Le chef d’entreprise comme activiste
Les entreprises mettent certes en place des politiques de diversité, d’égalité et de responsabilité sociétale ou de développement durable, qu’elles enrobent dans de belles campagnes de communication, mais cela ne suffit plus aujourd’hui. Elles doivent pratiquer le Corporate Activisme, selon le titre du livre d’Alexandra Palt, qui signifie que les entreprises prennent fortement position, ne vivent plus hors sol et intègrent la RSE « au cœur de leur vision et de leurs opérations ».
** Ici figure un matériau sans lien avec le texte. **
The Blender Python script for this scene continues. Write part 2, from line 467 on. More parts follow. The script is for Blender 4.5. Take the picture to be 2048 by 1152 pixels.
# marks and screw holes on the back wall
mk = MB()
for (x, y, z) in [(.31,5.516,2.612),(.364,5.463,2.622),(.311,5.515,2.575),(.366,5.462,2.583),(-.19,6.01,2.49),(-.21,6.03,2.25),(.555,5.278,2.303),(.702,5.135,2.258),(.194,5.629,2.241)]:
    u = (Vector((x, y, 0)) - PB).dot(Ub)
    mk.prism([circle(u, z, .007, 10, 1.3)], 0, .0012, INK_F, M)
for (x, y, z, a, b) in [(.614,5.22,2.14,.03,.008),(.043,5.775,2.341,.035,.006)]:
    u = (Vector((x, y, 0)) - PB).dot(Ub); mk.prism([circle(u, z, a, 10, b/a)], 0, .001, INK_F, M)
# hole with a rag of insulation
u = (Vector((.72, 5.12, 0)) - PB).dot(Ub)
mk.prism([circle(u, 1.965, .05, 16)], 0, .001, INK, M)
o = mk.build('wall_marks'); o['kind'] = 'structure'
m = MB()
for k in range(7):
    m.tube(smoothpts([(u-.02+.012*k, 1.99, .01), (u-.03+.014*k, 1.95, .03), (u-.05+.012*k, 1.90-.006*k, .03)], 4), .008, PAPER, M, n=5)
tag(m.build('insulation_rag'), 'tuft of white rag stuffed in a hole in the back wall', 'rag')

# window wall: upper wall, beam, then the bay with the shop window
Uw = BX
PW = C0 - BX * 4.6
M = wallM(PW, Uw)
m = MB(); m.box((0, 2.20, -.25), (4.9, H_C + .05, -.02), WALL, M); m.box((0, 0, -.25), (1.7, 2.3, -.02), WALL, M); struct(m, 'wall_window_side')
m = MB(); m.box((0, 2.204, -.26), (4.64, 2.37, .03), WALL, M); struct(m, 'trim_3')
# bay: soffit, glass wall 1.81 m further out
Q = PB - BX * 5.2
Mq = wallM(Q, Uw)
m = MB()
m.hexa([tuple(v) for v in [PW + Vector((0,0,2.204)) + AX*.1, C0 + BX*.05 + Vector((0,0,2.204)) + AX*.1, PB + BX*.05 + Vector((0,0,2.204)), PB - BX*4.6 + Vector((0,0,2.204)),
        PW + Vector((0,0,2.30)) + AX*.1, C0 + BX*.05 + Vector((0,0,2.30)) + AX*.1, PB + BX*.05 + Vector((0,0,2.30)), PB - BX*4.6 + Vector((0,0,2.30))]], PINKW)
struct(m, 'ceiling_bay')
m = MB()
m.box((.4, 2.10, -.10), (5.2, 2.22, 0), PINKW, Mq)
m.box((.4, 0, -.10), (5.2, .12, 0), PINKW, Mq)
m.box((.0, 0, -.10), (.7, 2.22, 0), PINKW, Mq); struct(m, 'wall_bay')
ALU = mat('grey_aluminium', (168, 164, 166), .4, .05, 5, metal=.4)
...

Au lieu de considérer la RSE au mieux comme un accessoire, en imaginant succomber à une mode passagère, les entreprises doivent se poser les bonnes questions, de façon positive : « Comment contribuer positivement au monde et générer une croissance inclusive ? » Le chef d’entreprise se transforme alors en activiste, avec pour mission de mener une « révolution constructive » en dialoguant avec toutes les familles de pensée, y compris les plus radicales. Le Corporate Activisme est le prix à payer par l’entreprise pour sa survie et sa prospérité.
À travers cet ouvrage dense et percutant, Alexandra Palt fait des propositions stimulantes en puisant dans sa riche expérience personnelle pour aider les entreprises à s’adapter aux bouleversements qui s’annoncent. Sans jamais céder aux discours managériaux moralisateurs, son livre se veut un véritable guide de survie des entreprises au 21e siècle.
Corporate Activisme, d’Alexandra Palt, Éditions Télémaque, 2021, 160 p.